Yes, we know that if you were to plot (using some completely fair measurement!) the performance of everyone in the organisation on a chart, it would be likely to show a normal distribution – a Bell Curve. But if you looked at the distribution of individual teams you’d be more likely to find them in clusters. Why? Because one of the most significant factors in the performance of an individual is their boss.
So, to get good performance from all your employees, it makes sense that all the managers must be motivated to do a good job too.
How could forced ranking motivate a manager to get the best out of every person in their team? Knowing that even if everyone did a fantastic job, some of them would have to be given a low performance rating?
- Peer Review
Recognising that the forced ranking system had limitations, the experts than introduced a process of peer review. The principle being that managers may not be totally objective about their own people and that some employees may have taken on more challenging goals than others, so let’s get together all the managers at one level and compare notes. This group of managers can then agree who are the real star performers and who are the low performers – not exceeding the quotas for each rank, of course.
The reality of peer review as I’ve seen it is painful for all concerned. In large organisations most managers have a big enough challenge keeping up to date with the activities of their own team members, without having to know something about everyone else. So the eventual ratings are determined by each manager’s ability to ‘sell’ the achievements of his people to the other managers, all of whom are determined to ‘get a good deal’ for their own people.

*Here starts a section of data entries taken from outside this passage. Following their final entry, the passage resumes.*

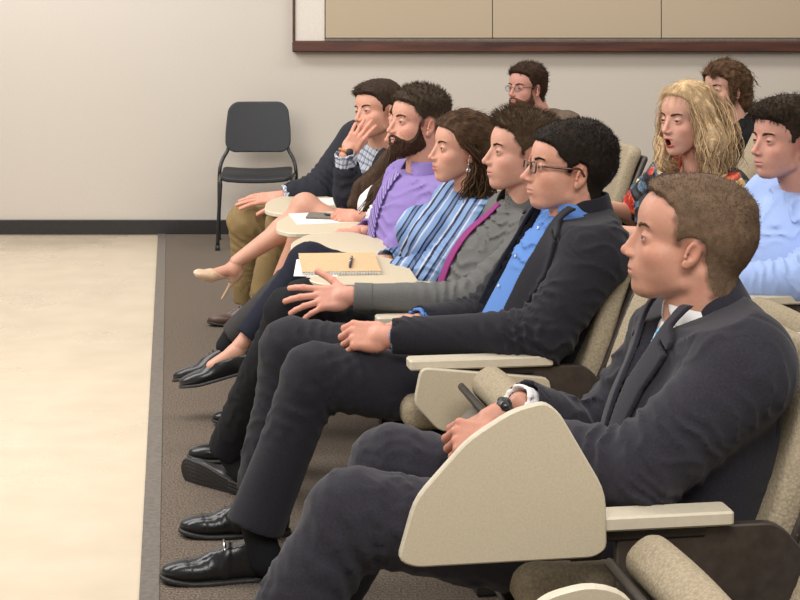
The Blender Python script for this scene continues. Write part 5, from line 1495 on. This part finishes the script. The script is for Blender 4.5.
def woman_long():
    fig = Figure(at(398, 262, 6.86), at(402, 208, 6.86), at(412, 168, 6.86), nrm(FW + V3(0, -.3, 0)), sw=.16, hw=.08, bulk=.88, fem=1)
    o = V3(fig.hip[0], fig.hip[1], 0)
    la = (fig.shoulder(1), at(404, 232, 6.64), at(366, 217, 6.66)); ra = (fig.shoulder(-1), at(385, 235, 7.05), at(360, 225, 6.90))
    ll = (hip_joint(fig, -1), at(306, 207, 7.02), at(246, 253, 6.92)); rl = (hip_joint(fig, 1), at(303, 236, 6.92), at(263, 318, 6.94))
    J = hand_joints([(55, 60, 30)] * 4, (3, 1, -1, -4), (30, 15, 25, 25), .92, 1); J2 = hand_joints(RELAX, (6, 1, -2, -6), (35, 10, 10, 20), .9, -1)
    R1 = frame(nrm(V3(-1, -.1, .05)), nrm(V3(0, -.7, .7))); R2 = frame(nrm(V3(-1, -.3, 0)), V3(0, 0, 1))
    def vol(P):
        d = cran(P) - .012
        d = smax(d, hair_region(P, [(.095, .078), (.075, .066), (.056, .056), (.046, .034), (.034, .0), (.03, -.06), (-.16, -.10), (-.16, .2), (.12, .2)]), .006)
        A = np.stack([P[:, 0], np.abs(P[:, 1]), P[:, 2]], 1)
        return U(.03, d, cap(A, (-.01, .065, .0), (.06, .085, -.13), .030, .040), cap(A, (.06, .085, -.13), (.17, .105, -.24), .044, .044), cap(A, (.17, .105, -.24), (.22, .10, -.30), .040, .024)) - .004 * vnoise(P, (90, 90, 12), 4)
    def hair(q, rng):
        return long_locks(q, rng, vol, [([(.03, .072, .05), (.06, .11, -.08), (.14, .14, -.20), (.22, .14, -.29), (.28, .13, -.38)], .020), ([(.05, .05, .07), (.09, .07, -.04), (.12, .08, -.16), (.14, .08, -.32)], .014),
            ([(-.03, .07, .03), (-.01, .10, -.08), (.03, .11, -.2), (.06, .11, -.38)], .016), ([(.0, -.072, .03), (.02, -.088, -.06), (.05, -.095, -.18), (.08, -.09, -.34)], .014)], 46, .002)
    foot = [None]
    ank = at(236, 262, 6.90)
    q = dict(seed=9, fig=fig, origin=o, head=at(412, 131, 6.86), hrot=(20, 0, 0), hs=(1, .98, 1.), skin=(.58, .33, .235), hair=(.050, .028, .017), fem=1, jaw=.88, th=None, hairfn=hair,
             neck=.045, browc=(.04, .02, .012), res=.003, body_limbs=[arm_limb(la, (.036, .032, .024)), arm_limb(ra, (.036, .032, .024)), (rl[0], rl[1], rl[2], (.074, .055, .030))],
             hands=[dict(W=at(359, 217, 6.66), R=R1, J=J, side=1, sc=.92, fore=la[1] * .4 + la[2] * .6, res=.003), dict(W=at(360, 224, 6.90), R=R2, J=J2, side=-1, sc=.9, fore=ra[1] * .5 + ra[2] * .5, res=.004)])
    toe = nrm(V3(-.62, -.64, .34)); upv = nrm(V3(.40, 0, .90))
    M_ = frame(toe, upv)
    def legs():
        def lf(P):
            calf = ll[1] * .62 + ank * .38 + V3(.010, 0, -.012)
            return U(.03, cap(P, ll[0], ll[1], .076, .050), cap(P, ll[1], calf, .048, .046), cap(P, calf, ank, .046, .027), ell(P, ll[1] + V3(-.01, 0, .005), (.049, .048, .046)))
        return surf(lf, *bounds(ll[0], ll[1], ank, m=.12), .006)
    def footskin():
        def ft(P): return U(.02, ell(P, (-.022, 0, -.048), (.036, .028, .042)), cap(P, (-.005, 0, -.0), (-.005, 0, -.04), .030, .032), cap(P, (-.005, 0, -.035), (.095, 0, -.088), .029, .023), ell(P, (.122, 0, -.098), (.048, .032, .016)))
        v, f = surf(ft, (-.08, -.06, -.135), (.19, .06, .05), .004); return (v * .93) @ M_.T + ank, f
    q['skin_extra'] = [legs, footskin]
    root, fig, Hw, o = make_person(q, 'woman with long dark hair, white blouse and bare crossed legs in nude heels')
    shirt_obj(fig, [la, ra], M_WHITE, root, o, seed=67, off=.020, r=(.058, .062, .052), fold=.018, name='blouse', res=.007)
    def sk(P):
        d = ell(P, fig.hip, V3(.13, .18, .12), fig.R1)
        for h, k in ((ll[0], ll[1]), (rl[0], rl[1])): d = smin(d, cut(cap(P, h, k, .096, .078), P, h + (k - h) * .70, nrm(k - h)), .03)
        return d
    v, f = surf(sk, *bounds(fig.hip, ll[1], rl[1], m=.16), .009); mesh_obj('skirt', v, f, M_DKNAVY, root, o)
    pump_obj(root, o, ank, toe, upv)
    pump_obj(root, o, at(268, 318, 6.95), nrm(V3(-1, -.1, 0)), nrm(V3(0, 0, 1)))

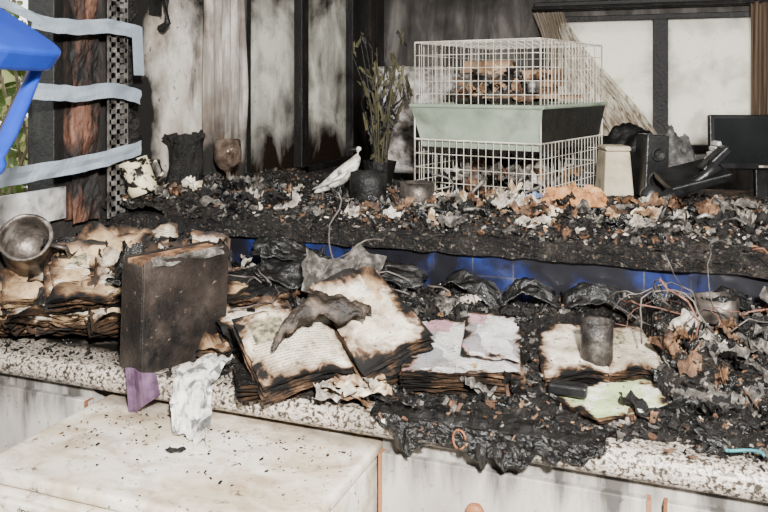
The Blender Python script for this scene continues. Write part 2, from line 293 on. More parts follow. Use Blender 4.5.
# ------------------------------------------------------------------ room shell
X0=-1.70; YB=4.43; H=2.5
boxo('floor',(.5,1.3,-.05),(4.6,6.6,.1),floor_m)
boxo('ceiling',(.5,1.3,H+.05),(4.6,6.6,.1),ceil_m)
boxo('wall_right',(2.75,1.3,H/2),(.1,6.4,H),wall_room)
boxo('wall_front',(.5,-1.95,H/2),(4.6,.1,H),wall_room)
e=empty('wall_left'); xw=X0-.06
def lw(n,y0,y1,z0,z1,m): boxo(n,(xw,(y0+y1)/2,(z0+z1)/2),(.12,y1-y0,z1-z0),m,e)
WY1=1.82
lw('near_section',-1.9,1.15,0,H,wall_room); lw('below_opening',1.15,WY1,0,1.16,wall_bl); lw('above_opening',1.15,WY1,2.3,H,wall_bl)
lw('pier',WY1,2.10,0,H,wall_bl); lw('plaster_panel',2.10,2.86,0,H,wall_wh)
lw('below_panes',2.86,4.05,0,1.13,wall_bl); lw('above_panes',2.86,4.05,2.3,H,wall_bl); lw('corner',4.05,YB+.12,0,H,wall_bl)
e=empty('wall_back'); WX0,WX1,WZ0,WZ1=-.72,1.25,1.19,1.91
def bw(n,x0,x1,z0,z1): boxo(n,((x0+x1)/2,YB+.06,(z0+z1)/2),(x1-x0,.12,z1-z0),wall_bk,e)
bw('left_part',X0,WX0,0,H); bw('right_part',WX1,2.7,0,H); bw('lower_part',WX0,WX1,0,WZ0); bw('upper_part',WX0,WX1,WZ1,H)
e=empty('window_1'); b=MB()
for x,w in((WX0+.02,.04),(-.15,.075),(.34,.06),(.8,.06),(WX1-.02,.04)): b.box((x,YB+.03,(WZ0+WZ1)/2),(w,.07,WZ1-WZ0))
b.box(((WX0+WX1)/2,YB+.03,WZ0+.02),(WX1-WX0,.075,.04)); b.box(((WX0+WX1)/2,YB+.03,WZ1-.012),(WX1-WX0,.075,.03))
b.build('frame',[frame_m],parent=e,bevel=.004)
boxo('pane',((WX0+WX1)/2,YB+.04,(WZ0+WZ1)/2),(WX1-WX0-.04,.006,WZ1-WZ0-.04),pane_b,e)
boxo('trim_1',(.25,YB-.03,WZ1+.055),(2.1,.06,.05),frame_m,bevel=.006)
boxo('trim_2',(.25,YB-.05,WZ0-.02),(2.0,.12,.03),paint_w,bevel=.004)
e=empty('window_2'); b=MB()
for y0,y1 in((2.83,2.87),(3.33,3.40),(3.93,4.05)): b.box((X0-.02,(y0+y1)/2,1.715),(.07,y1-y0,1.17))
b.box((X0-.02,3.45,1.145),(.07,1.19,.03)); b.box((X0-.02,3.45,2.285),(.07,1.19,.03))
b.build('frame',[frame_m],parent=e,bevel=.004)
boxo('pane',(X0-.03,3.45,1.715),(.006,1.15,1.12),pane_l,e)
e=empty('window_3'); b=MB()
for y in(1.17,WY1-.015): b.box((X0-.03,y,1.73),(.08,.04,1.14))
yc=(1.15+WY1)/2; yl=WY1-1.15
b.box((X0-.03,yc,2.28),(.08,yl,.04)); b.box((X0-.03,yc,1.18),(.08,yl,.04))
b.box((X0-.03,1.30,1.73),(.03,.03,1.1)); b.build('frame',[frame_m],parent=e,bevel=.004)
b=MB(); b.box((X0+.025,1.56,1.205),(.012,.5,.09)); b.build('board',[paint_w],parent=e)
b=MB()
for i in range(8):
    y=1.2+i*.075; b.add([(X0-.03,y,1.2),(X0-.03,y+.06,1.2),(X0-.03,y+R.uniform(.01,.05),1.2+R.uniform(.02,.06))],[(0,1,2)])
b.build('glass_shards',[blk],parent=e)
e=empty('charred_timber_post'); b=MB()
def postf(u,v):
    y=1.825+u*.11; z=1.14+v*1.34; return Vector((X0+.04+.022*fbm(y,z*.5,14),y,z))
b.grid(postf,14,90,0); b.box((X0+.012,1.88,1.82),(.02,.11,1.34)); b.build('post',[wood_ch],parent=e)
b=MB()
def pf2(u,v):
    y=2.03+u*.10; z=1.14+v*1.34; return Vector((X0+.02+.035*fbm(y,z,18),y,z))
b.grid(pf2,10,90,0); b.build('burnt_plaster',[char],parent=e)
e=empty('perforated_metal_strip'); b=MB(); ys=(1.945,1.984,2.022)
for y in ys: b.box((X0+.07,y,1.82),(.004,.014,1.36))
z=1.15
while z<2.49: b.box((X0+.07,1.984,z),(.004,.08,.014)); z+=.031
b.box((X0+.045,2.026,1.82),(.05,.004,1.36)); b.build('strip',[metal],parent=e)
b=MB(); b.tube([(X0+.01,2.25,1.86),(X0+.05,2.25,1.83),(X0+.05,2.26,1.75),(X0+.02,2.265,1.73)],[.012,.014,.012,.016],8); b.box((X0+.008,2.25,1.82),(.016,.05,.09)); b.build('wall_hook',[blk],smooth=False)
def tape(pts,w=.042):
    b=MB()
    P=[Vector(p) for p in pts]
    n=len(P)-1
    def f(u,v):
        t=u*n; i=min(int(t),n-1); a=P[i].lerp(P[i+1],t-i); s=Vector((0,0,1))
        return a+s*(v-.5)*w+Vector((.014*noise.noise(a*12+Vector((0,0,v*2))),0,.003*noise.noise(a*25)))
    b.grid(f,n*8,3); return b
et=empty('silver_duct_tape')
xt=X0+.10
tape([(xt,1.61,1.707),(xt,1.70,1.70),(xt,1.80,1.702),(xt,1.90,1.714),(xt,1.98,1.71),(xt,2.053,1.702)],.042).build('strip_1',[tape_m],parent=et)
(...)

If you think about it logically, if you can’t be sure that managers will be objective or fair about performance ratings for their own team, why would you expect them to be able to be objective and fair about ratings for an even bigger group that includes their own team?
So what are the alternatives?
My view of this is quite simple. Let the managers manage.
Why not have a scale that assumes everyone is doing at least an adequate job. If they weren’t you’d already be doing something about it, wouldn’t you?
If, as an organisation you have a budget allocation for salaries, salary increases and bonuses, why not refer that allocation to heads of departments, who can then allocate it to senior managers, who pass on a share to each of their managers and so on.
Decisions about how that money is distributed between individual members of a team would then be a joint decision between the line manager, their manager and a representative of HR.
Would it be fair? Maybe not entirely, but as far as I can tell the present systems used in most organisations aren’t fair. Would it motivate the managers? Possibly, and at least it wouldn’t de-motivate them the way a lot of systems do. There is little more disheartening for a manager than to have to tell an employee they have received a performance rating lower than they deserve and hence a smaller bonus. Or worse still, to have to invent a justification for a low performance rating.
The way the pay increases and bonuses were distributed would, ultimately, reflect the leadership styles of the managers concerned. Since people have a choice to work for a particular manager or not, it’s likely that they would feel comfortable with their own manager’s way of working it out.
The way I see this, rating people on a five point scale, demanding that all managers use all ratings and then trying to achieve a balance across a department by having the managers fight it out is leaving out of the equation a very important factor. Personal judgement.
If you don’t trust your managers to know their own people and judge who deserves what in terms of pay, bonus and opportunities, then no performance management system can plug that gap. And if you do trust your managers to manage, why not let them get on with it?